The task: Of the lines listed below, return exactly those that run from the line containing "Recreate this scene" through the line containing "from mathutils import Vector, Matrix", both included.
____ The input
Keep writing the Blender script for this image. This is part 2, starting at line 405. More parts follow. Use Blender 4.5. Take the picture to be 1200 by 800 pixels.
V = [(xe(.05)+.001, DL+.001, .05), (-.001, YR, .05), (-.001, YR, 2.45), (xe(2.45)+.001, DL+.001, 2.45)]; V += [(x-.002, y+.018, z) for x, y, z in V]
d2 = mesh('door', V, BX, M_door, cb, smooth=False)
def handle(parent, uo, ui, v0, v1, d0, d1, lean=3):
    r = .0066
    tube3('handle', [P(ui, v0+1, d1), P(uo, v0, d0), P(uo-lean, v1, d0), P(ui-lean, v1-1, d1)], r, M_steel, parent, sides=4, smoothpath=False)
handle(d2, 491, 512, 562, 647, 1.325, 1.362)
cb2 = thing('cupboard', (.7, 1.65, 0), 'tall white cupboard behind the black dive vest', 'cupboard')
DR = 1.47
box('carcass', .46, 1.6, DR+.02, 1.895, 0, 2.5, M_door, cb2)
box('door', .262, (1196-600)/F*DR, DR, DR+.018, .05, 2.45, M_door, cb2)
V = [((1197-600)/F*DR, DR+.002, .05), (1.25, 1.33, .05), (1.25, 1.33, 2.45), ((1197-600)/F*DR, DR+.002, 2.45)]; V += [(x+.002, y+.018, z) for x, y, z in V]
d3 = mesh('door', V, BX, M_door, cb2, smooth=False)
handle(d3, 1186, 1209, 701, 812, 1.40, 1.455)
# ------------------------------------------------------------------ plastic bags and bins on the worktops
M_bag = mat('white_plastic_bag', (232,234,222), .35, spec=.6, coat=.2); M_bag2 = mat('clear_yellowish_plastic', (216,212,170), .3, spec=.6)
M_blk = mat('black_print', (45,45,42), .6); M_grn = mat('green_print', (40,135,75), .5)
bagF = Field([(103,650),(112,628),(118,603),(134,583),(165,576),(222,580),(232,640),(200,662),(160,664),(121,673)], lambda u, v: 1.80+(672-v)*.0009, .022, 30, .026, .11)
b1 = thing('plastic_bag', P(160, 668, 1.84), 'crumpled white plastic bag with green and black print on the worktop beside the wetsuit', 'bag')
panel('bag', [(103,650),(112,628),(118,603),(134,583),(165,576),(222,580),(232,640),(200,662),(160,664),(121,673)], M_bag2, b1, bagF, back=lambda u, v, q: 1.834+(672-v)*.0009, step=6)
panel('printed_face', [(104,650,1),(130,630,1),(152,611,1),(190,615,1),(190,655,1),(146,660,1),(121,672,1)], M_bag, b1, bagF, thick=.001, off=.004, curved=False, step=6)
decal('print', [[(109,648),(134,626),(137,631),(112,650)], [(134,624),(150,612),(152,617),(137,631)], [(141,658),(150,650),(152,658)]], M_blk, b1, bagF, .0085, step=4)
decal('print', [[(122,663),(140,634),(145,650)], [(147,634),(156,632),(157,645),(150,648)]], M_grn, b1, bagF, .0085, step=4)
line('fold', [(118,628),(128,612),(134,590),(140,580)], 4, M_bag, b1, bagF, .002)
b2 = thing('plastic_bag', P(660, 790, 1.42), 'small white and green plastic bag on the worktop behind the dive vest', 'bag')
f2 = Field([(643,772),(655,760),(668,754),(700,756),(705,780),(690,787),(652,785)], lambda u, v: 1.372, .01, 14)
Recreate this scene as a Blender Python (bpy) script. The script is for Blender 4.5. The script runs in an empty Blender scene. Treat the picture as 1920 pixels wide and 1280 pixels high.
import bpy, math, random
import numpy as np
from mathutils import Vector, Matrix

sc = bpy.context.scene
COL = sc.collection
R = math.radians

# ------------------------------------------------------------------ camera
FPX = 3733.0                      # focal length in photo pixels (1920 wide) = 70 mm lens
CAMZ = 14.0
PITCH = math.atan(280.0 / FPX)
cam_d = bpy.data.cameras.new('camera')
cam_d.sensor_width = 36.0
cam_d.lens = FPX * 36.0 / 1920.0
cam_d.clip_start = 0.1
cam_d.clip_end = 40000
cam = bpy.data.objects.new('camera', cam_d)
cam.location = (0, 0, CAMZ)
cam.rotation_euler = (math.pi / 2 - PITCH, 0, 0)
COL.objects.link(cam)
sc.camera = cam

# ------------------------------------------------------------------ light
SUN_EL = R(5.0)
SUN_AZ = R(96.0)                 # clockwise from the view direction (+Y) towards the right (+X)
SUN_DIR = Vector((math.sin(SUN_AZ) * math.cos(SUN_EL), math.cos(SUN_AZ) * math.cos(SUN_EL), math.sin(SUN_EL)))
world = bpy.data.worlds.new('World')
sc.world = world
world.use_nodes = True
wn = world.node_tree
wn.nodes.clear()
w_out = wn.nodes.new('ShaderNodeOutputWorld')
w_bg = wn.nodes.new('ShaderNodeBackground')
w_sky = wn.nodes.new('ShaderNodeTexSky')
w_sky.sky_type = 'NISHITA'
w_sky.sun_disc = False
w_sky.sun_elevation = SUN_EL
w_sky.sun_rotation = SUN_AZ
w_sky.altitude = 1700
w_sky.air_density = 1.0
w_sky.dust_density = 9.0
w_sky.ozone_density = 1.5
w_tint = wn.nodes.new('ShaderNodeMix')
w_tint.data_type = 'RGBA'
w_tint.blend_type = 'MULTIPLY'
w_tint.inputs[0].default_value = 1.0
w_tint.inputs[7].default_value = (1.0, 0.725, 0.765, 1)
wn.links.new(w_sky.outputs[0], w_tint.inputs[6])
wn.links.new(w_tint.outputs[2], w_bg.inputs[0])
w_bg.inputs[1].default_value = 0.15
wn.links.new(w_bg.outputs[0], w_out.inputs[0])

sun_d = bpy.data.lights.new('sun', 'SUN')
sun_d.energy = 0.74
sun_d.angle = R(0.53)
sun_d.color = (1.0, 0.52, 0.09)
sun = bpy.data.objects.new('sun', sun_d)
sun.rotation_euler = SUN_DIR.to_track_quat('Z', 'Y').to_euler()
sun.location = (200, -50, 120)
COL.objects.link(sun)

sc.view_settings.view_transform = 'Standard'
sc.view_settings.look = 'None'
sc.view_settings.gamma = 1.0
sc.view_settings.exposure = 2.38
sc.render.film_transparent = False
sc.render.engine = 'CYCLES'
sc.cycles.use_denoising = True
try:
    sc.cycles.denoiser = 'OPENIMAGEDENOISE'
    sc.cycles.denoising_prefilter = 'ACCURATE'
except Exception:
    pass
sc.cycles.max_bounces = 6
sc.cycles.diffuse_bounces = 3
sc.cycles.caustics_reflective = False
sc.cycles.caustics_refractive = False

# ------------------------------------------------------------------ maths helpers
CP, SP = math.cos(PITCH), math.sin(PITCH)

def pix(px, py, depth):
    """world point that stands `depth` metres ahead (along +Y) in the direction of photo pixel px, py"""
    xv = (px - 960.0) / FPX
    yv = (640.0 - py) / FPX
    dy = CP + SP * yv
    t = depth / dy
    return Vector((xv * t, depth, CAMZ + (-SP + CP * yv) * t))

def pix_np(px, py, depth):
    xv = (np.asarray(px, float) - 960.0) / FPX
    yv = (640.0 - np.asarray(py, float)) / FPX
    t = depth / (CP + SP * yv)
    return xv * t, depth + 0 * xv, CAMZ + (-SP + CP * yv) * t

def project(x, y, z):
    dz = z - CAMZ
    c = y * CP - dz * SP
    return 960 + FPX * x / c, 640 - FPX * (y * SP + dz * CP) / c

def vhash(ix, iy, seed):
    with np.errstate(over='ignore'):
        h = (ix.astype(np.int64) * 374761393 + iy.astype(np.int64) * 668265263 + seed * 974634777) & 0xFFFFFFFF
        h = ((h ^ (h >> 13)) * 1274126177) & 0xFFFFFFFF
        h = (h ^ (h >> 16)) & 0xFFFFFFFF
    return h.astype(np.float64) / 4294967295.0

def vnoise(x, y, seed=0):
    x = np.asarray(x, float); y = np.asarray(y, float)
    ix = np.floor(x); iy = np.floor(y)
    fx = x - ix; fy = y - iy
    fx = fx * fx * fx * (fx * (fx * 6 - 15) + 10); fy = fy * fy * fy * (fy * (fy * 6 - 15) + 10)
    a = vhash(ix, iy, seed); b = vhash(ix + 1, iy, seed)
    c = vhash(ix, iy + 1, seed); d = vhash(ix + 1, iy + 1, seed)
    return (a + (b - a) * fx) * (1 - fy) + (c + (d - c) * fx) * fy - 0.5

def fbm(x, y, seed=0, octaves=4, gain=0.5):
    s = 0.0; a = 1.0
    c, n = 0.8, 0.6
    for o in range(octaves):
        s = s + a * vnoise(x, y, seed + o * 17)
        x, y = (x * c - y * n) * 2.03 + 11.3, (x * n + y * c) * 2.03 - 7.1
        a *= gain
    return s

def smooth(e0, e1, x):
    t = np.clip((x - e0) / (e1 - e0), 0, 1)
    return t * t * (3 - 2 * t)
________
Finished answer:
Recreate this scene as a Blender Python (bpy) script. The script is for Blender 4.5. The script runs in an empty Blender scene. Treat the picture as 1920 pixels wide and 1280 pixels high.
import bpy, math, random
import numpy as np
from mathutils import Vector, Matrix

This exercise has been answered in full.